With the birds that migrate, autumn is the season for gathering in large convocations, holding “windy congresses in trees,” as Lowell aptly puts it. The aerial movements of some of these feathered armies are often worthy of observation. Memory lingers fondly about a day in autumn when two friends and myself were clambering up the side of a steep hill or ridge that bounded a green hollow on the south. We had gone half-way to the top when we turned to admire the panorama spread out picturesquely before us. Our exclamations of pleasure at the scene were soon interrupted by a shadow hurtling across the hollow, and on looking up, we saw a vast army of crow blackbirds sweeping overhead, moving about fifty abreast.

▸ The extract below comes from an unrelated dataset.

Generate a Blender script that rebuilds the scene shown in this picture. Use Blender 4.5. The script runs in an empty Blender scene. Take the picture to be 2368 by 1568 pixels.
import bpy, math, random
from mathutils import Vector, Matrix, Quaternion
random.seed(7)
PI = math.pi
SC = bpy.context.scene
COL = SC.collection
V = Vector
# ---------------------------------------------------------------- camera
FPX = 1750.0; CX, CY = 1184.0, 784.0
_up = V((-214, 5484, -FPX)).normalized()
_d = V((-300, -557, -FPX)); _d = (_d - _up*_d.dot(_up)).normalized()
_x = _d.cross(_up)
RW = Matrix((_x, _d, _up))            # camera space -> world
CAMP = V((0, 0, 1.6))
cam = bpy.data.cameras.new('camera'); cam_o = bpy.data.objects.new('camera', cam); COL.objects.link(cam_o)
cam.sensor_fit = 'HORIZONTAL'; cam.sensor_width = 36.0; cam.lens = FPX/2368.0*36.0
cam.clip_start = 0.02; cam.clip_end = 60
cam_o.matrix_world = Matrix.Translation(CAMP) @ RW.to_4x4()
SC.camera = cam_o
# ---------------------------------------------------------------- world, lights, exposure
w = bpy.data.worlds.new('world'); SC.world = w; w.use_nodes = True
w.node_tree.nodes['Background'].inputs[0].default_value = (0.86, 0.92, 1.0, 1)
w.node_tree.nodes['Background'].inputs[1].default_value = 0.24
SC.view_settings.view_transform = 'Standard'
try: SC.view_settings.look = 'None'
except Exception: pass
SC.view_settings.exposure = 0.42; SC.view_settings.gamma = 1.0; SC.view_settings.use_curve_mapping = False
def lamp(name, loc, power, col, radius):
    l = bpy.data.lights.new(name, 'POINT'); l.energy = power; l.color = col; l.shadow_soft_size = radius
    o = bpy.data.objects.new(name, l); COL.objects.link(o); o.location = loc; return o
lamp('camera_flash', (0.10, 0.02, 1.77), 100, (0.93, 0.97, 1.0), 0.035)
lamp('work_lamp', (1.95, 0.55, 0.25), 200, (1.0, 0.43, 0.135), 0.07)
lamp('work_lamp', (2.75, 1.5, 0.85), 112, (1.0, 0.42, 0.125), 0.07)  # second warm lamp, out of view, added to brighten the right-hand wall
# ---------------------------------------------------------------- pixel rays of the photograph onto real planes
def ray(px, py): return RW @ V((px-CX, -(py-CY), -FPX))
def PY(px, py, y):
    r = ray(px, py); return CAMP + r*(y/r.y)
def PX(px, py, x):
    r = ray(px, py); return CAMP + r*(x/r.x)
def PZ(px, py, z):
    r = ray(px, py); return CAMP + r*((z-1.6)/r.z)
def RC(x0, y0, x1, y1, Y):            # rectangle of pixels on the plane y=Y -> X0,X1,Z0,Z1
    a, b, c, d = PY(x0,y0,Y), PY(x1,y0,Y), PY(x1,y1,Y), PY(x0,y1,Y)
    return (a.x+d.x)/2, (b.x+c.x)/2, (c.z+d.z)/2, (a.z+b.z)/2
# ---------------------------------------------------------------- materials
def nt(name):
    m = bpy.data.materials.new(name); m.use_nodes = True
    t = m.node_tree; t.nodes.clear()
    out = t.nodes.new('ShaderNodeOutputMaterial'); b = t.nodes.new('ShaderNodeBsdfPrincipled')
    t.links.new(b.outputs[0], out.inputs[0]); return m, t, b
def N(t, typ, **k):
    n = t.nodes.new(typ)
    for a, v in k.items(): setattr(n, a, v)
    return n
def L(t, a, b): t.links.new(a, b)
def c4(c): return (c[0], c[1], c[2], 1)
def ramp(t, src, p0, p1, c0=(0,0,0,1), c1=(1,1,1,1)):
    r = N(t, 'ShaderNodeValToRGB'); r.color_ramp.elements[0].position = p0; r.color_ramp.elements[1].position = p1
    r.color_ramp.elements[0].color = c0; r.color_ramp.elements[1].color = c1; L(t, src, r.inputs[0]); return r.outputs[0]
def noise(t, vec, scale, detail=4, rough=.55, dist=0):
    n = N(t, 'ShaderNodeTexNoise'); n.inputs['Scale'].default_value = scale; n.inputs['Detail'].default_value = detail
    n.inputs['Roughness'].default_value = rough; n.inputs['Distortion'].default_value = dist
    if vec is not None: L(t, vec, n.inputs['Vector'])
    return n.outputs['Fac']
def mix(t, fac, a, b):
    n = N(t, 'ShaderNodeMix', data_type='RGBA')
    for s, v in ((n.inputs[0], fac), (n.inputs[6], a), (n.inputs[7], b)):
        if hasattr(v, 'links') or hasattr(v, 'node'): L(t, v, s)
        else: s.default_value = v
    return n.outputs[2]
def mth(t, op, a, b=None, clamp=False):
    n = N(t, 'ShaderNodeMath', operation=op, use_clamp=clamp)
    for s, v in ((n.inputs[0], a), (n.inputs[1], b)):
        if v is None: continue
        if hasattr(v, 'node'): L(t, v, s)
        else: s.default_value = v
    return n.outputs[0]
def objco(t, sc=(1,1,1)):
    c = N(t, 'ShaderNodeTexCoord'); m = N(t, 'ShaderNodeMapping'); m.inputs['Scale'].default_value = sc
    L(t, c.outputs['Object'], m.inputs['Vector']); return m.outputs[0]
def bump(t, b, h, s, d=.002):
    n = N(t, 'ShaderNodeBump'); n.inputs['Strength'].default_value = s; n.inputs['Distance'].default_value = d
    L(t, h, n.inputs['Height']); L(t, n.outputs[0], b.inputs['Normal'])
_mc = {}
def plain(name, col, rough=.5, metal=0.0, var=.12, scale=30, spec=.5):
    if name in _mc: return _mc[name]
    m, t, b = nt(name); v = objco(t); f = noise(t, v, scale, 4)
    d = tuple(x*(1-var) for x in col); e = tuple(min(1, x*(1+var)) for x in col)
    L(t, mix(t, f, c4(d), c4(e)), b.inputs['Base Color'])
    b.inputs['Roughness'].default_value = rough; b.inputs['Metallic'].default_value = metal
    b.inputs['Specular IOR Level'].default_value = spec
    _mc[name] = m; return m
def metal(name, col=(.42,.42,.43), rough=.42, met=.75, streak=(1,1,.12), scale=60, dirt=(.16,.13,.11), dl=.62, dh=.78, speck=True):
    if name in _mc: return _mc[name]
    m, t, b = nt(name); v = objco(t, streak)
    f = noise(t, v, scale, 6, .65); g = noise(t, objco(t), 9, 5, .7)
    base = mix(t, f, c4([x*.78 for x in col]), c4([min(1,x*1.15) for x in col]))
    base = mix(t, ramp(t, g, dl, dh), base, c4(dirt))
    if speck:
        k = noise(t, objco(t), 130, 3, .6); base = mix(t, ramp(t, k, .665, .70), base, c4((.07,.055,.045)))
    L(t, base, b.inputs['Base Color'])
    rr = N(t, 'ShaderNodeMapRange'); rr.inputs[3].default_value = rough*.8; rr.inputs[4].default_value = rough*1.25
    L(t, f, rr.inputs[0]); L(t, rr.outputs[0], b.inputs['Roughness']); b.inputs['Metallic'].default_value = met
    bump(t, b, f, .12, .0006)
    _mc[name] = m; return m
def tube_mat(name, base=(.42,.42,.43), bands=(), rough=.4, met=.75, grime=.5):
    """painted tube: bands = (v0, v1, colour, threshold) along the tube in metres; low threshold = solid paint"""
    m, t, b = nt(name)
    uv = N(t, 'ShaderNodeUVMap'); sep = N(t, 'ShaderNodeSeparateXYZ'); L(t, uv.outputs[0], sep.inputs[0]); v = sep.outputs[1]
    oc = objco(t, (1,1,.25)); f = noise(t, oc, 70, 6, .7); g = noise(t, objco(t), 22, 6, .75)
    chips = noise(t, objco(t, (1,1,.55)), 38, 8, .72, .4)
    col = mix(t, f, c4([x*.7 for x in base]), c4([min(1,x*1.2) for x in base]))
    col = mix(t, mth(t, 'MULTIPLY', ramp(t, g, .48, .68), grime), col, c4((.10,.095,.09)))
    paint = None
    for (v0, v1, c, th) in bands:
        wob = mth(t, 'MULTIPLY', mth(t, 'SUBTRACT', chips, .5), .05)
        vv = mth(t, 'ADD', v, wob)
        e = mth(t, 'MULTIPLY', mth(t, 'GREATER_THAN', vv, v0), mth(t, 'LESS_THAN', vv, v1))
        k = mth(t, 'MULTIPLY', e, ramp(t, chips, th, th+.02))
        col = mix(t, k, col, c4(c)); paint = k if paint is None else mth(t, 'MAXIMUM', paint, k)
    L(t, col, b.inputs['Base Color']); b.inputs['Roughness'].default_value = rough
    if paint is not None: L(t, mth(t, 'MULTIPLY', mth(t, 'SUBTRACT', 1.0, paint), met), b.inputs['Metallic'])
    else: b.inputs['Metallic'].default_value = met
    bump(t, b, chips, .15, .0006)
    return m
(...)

How long the column was I cannot say, but it extended over the hollow from hilltop to hilltop and some distance beyond in both directions. The odd feature about the ebon army’s evolutions was this: The vanguard had gone on far beyond the ravine, and was pushing over the opposite ridge, when there was a peculiar swaying movement near the centre directly above the hollow; then that part of the column dropped gracefully downward toward the trees below them; at the same moment those in the van swung lightly around to the right and returned, while the rear part of the column advanced rapidly, and then all swept grandly down into the tops of the tall trees in the ravine. It was a splendid military pageant, and might well start several queries in the interrogative mind. Where was the commander-in-chief of that sable army? Was he near the centre of the column? If so, why should he station himself there instead of at the head? Again, how could the message to return be sent so speedily to the vanguard? Do birds employ some occult method of telegraphy? But these are questions more easily asked than answered; for no one, so far as I know, has yet given special attention to the military tactics of the armies in feathers.